Only the motivations of the coalition
are suspected to run afowl of the determined 'should.' The motivations
of the Mohammedan Jihadists are never analyzed or questioned.
The behaviour of coalition forces is
tested against the standard of what should be, but the Mohammedan Jihadist's
conduct is never questioned.
The success of coalition actions, tactics
and strategies are constantly compared to a standard, but the absolute
failure of the Mohammedan Jihadists is never noted.
(I keep waiting for the reporter who
will take Al Qaida to task for their repeated failures to overrun OP
Omar .)
The news media has formed a collective
opinion of what 'should be' and uses that standard to judge the behaviour
of the U.S., the Bush administration and the coalition.
That the enemy, be it Jaish al Mahdi,
Al Qaida or various armed criminal enterprises escapes a standard is
telling. It means that eithier the enemy is living up to the standard
the media expects of them or, that in the eyes of the media, only the
U.S. is worthy of scrutiny.
The standard of what 'should be' as established
by the media is arbitrary. An arbitrary standard, is a biased
standard.
When I produced news casts, I used a
different form of news judgement without a 'should be' standard.
Being a conservative, I do not think the world needs to be changed or
have illusions of a grand 'should be.'
I prioritized things by importance--how
does this news item affect a person's life, why is it important for
people to know this item?
The ultimate importance of news is that
people use it to make decisions--often important decisions.

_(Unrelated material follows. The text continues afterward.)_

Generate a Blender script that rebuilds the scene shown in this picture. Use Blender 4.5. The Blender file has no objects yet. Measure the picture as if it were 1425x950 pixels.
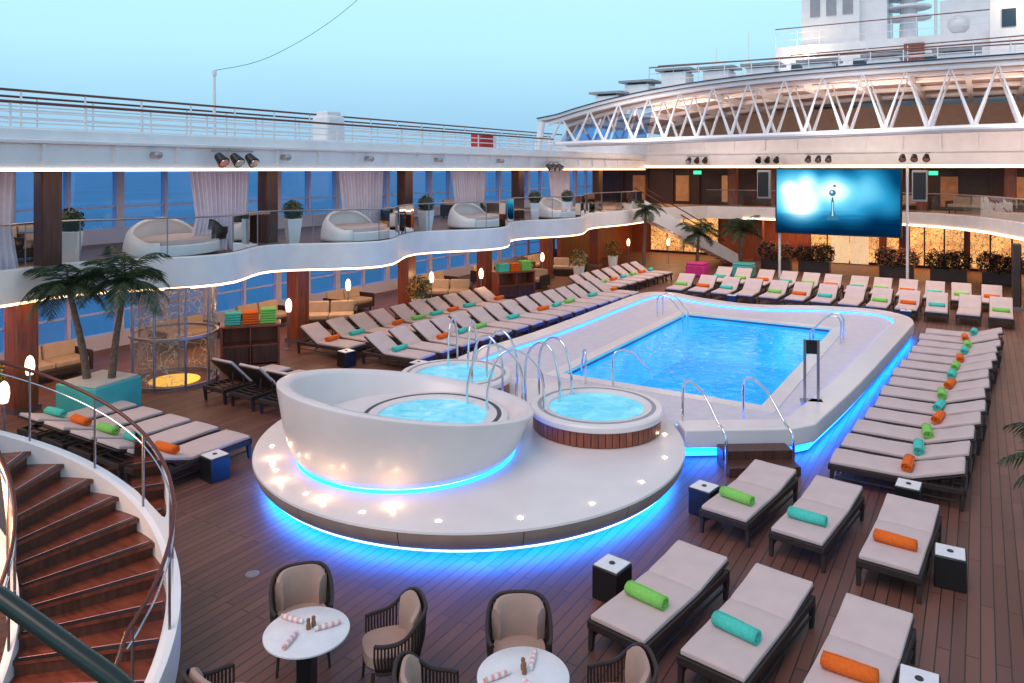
import bpy, math, random
from mathutils import Vector
from mathutils.geometry import tessellate_polygon
random.seed(7)
sc=bpy.context.scene
col=sc.collection
R=math.radians
# ------------------------------------------------------------------ materials
def mat(name,c,rough=.5,metal=0.0,var=0.0,vs=4.0,bump=0.0,bs=40.0,em=None,es=0.0,spec=None,stretch=None):
    m=bpy.data.materials.new(name); m.use_nodes=True
    nt=m.node_tree; n=nt.nodes; l=nt.links; p=n['Principled BSDF']
    p.inputs['Base Color'].default_value=(*c,1); p.inputs['Roughness'].default_value=rough
    p.inputs['Metallic'].default_value=metal
    if spec is not None: p.inputs['Specular IOR Level'].default_value=spec
    if em: 
        p.inputs['Emission Color'].default_value=(*em,1); p.inputs['Emission Strength'].default_value=es
    tc=n.new('ShaderNodeTexCoord'); src=tc.outputs['Object']
    if stretch:
        mp=n.new('ShaderNodeMapping'); mp.inputs['Scale'].default_value=stretch; l.new(src,mp.inputs[0]); src=mp.outputs[0]
    if var>0:
        t=n.new('ShaderNodeTexNoise'); t.inputs['Scale'].default_value=vs; t.inputs['Detail'].default_value=5
        l.new(src,t.inputs['Vector'])
        r=n.new('ShaderNodeValToRGB'); r.color_ramp.elements[0].position=.3; r.color_ramp.elements[1].position=.7
        r.color_ramp.elements[0].color=(*[x*(1-var) for x in c],1); r.color_ramp.elements[1].color=(*[min(1,x*(1+var)) for x in c],1)
        l.new(t.outputs['Fac'],r.inputs[0]); l.new(r.outputs[0],p.inputs['Base Color'])
    if bump>0:
        t=n.new('ShaderNodeTexNoise'); t.inputs['Scale'].default_value=bs; l.new(src,t.inputs['Vector'])
        b=n.new('ShaderNodeBump'); b.inputs['Strength'].default_value=bump; b.inputs['Distance'].default_value=.02
        l.new(t.outputs['Fac'],b.inputs['Height']); l.new(b.outputs[0],p.inputs['Normal'])
    return m
def emis(name,c,s):
    m=bpy.data.materials.new(name); m.use_nodes=True; nt=m.node_tree; nt.nodes.clear()
    e=nt.nodes.new('ShaderNodeEmission'); e.inputs[0].default_value=(*c,1); e.inputs[1].default_value=s
    o=nt.nodes.new('ShaderNodeOutputMaterial'); nt.links.new(e.outputs[0],o.inputs[0]); return m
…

Many people will cast their ballot for
President based on their views and knowledge of Iraq. Given that
so few people have direct or in-depth of knowledge about the war,
it is imperative that they be given the facts and those facts analyzed
without an arbitrary standard determined by reporters and editors.
That Iraq has disapperared from the news--save
the stories of suicide bombings that, because the way they are the opposite
of the way things 'should be,' are judged to be news--is a dangerous
trend.
Tens of thousands of stories of violence
and carnage have accumulated, the stale Gross Ratings Points have accumulated
and unless current information is delivered, those impressions are what
people will use to make decisions.
Ed Morrissey of Hotair, in analyzing
the amazing disappearing war , has a straight-forward opinion on the
Associated Press' fatigue excuse for lack of Iraq coverage:
"They have pulled back coverage,
not because of fatigue , but because they have been proven incorrect
in their rush to portray it as a military failure.
The media, which like the Democrats mostly
bid on failure, seems churlishly determined not to report on the success
for reasons other than "fatigue".
If the media were to honest about how
they make decisions on news coverage the public would have a different
view of every informational input they receive--as Mark Halperin writing
at ABC's news blog 'The Note' was in 2004 when he wrote:
""Like every other institution,
the Washington and political press corps operate with a good number
of biases and predilections . They include, but are not limited to, a
near-universal shared sense that liberal political positions on social
issues like gun control, homosexuality, abortion, and religion are the
default, while more conservative positions are 'conservative positions.'..."
Halperin's default position being the
way things 'should be' as the standard to judge newsworthiness.
And with Halperin's standard, the media
as agent of change wins every time, because people only talk about what
they know and what they know about Iraq comes from the news.